Don Juan, cela va sans dire, n’est pas un poème d’opéra, et de ce que, dans une certaine scène au second acte des Noces de Figaro, Chérubin et Suzanne chantent un duo plus ou moins épisodique, il s’ensuit que l’homme qui a donné tant de merveilles musicales et dramatiques à la fois, l’auteur et le créateur de tous ces types impérissables à l’égal des figures de Shakspeare, Mozart, n’était au théâtre qu’un écolier. « Cette simple circonstance d’avoir introduit en pareil moment un morceau de musique ayant forme de duo suffirait pour démontrer l’inaptitude (pourquoi pas l’ineptie ?) de Mozart et son manque de droit à ce titre de messie dramatique dont ses aveugles admirateurs voudraient lui faire gloire[1]. »

Le messie ! nous savons d’avance de quel nom il s’appellera, patience donc et contentons-nous en l’attendant de vénérer ses prophètes.
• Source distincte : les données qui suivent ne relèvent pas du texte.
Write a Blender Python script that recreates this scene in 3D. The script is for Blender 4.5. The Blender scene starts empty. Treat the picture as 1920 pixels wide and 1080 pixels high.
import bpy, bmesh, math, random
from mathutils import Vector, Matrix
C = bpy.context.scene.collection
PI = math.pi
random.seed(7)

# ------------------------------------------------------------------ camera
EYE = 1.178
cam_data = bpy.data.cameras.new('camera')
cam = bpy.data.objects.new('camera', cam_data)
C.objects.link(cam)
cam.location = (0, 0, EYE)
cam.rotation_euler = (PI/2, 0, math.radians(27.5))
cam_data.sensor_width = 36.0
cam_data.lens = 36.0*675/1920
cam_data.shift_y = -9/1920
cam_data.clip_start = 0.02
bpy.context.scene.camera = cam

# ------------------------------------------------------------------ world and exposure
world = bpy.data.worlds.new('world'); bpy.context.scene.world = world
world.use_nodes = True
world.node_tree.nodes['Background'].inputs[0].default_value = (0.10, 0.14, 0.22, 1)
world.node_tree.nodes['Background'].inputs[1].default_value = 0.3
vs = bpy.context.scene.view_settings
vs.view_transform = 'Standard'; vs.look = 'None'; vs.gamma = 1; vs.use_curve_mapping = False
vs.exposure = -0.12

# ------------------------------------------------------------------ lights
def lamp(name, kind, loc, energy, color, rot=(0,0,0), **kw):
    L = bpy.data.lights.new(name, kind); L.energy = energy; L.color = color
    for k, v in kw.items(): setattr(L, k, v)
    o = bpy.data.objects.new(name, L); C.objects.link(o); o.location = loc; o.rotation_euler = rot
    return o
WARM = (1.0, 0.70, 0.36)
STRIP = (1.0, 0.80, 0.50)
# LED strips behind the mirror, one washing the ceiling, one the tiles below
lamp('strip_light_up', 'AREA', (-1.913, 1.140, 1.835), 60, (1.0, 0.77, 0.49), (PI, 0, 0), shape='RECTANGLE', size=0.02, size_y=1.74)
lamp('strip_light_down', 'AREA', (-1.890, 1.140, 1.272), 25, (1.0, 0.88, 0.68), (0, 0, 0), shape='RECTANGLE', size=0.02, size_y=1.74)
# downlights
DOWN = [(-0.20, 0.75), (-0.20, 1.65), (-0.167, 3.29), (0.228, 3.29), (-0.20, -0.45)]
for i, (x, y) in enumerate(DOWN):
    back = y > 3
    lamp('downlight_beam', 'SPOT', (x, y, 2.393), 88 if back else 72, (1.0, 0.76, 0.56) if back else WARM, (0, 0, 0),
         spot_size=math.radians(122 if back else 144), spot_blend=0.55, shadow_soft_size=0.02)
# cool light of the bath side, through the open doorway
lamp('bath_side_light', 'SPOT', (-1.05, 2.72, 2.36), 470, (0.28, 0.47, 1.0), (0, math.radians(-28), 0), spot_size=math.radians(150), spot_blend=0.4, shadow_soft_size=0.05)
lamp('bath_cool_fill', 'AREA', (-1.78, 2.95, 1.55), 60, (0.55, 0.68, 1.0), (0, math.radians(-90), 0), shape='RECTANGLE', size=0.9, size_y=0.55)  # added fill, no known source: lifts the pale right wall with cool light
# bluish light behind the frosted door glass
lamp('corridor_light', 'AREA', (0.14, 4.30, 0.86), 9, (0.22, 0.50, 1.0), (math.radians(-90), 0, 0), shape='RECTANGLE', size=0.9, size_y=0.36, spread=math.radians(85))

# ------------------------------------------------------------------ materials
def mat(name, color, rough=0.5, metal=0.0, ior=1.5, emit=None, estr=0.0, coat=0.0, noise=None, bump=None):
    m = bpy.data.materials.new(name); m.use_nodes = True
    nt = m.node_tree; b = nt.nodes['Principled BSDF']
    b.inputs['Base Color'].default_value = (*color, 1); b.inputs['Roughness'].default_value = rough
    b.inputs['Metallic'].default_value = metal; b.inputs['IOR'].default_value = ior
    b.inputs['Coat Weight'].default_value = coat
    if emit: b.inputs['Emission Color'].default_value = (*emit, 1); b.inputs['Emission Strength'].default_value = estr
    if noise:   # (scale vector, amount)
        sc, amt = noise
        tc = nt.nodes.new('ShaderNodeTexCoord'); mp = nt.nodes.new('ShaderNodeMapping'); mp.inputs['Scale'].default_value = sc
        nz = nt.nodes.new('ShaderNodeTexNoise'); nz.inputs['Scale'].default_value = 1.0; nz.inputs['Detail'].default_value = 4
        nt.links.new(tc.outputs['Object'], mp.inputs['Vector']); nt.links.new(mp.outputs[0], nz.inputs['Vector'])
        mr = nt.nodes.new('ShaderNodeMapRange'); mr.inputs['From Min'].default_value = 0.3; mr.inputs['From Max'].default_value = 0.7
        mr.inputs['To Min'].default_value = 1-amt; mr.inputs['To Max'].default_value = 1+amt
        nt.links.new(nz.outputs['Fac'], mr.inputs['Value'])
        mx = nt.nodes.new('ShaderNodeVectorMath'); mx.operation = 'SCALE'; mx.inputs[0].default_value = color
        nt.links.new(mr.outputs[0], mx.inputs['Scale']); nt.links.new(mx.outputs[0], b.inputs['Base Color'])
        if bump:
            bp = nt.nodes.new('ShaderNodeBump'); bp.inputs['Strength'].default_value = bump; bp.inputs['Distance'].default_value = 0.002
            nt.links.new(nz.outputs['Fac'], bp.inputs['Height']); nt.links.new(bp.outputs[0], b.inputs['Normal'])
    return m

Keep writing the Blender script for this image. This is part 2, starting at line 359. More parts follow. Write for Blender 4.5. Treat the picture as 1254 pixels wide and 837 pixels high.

On connaît ces paroles de Gluck : « Je chercherai à réduire la musique à sa véritable fonction, celle de seconder la poésie pour fortifier l’expression des sentimens et l’intérêt des situations sans interrompre l’action et la refroidir par des ornemens superflus. » Tout bon réformateur apporte avec lui son manifeste. Quelqu’un disant devant Rousseau : Alceste est tombée, — Tombée du ciel, répliqua le philosophe. Une préface dûment libellée en belle prose autoritaire enveloppait l’aérolithe, et c’est aujourd’hui cette préface qui sert de programme aux confesseurs du nouveau dogme. Mozart s’abstient, lui, de toute espèce de littérature, il reste purement et simplement musicien, musicien sans phrases ni tendances doctrinaires, musicien absolu. Nature toute inspiration et lumière, il répugne aux polémiques, et sa voix divine semble dire en retournant le paragraphe : Non veni gladium mittere interram, sed pacem. C’est le saint Jean raphaelesque du tableau, tandis que Gluck, tempérament orageux et dur, nous représenterait plutôt cet apôtre qui s’appuie sur l’épée. Attiré, mis en goût par notre style et nos

  1. Franz Hüffer, The Music of the Future, p. 18.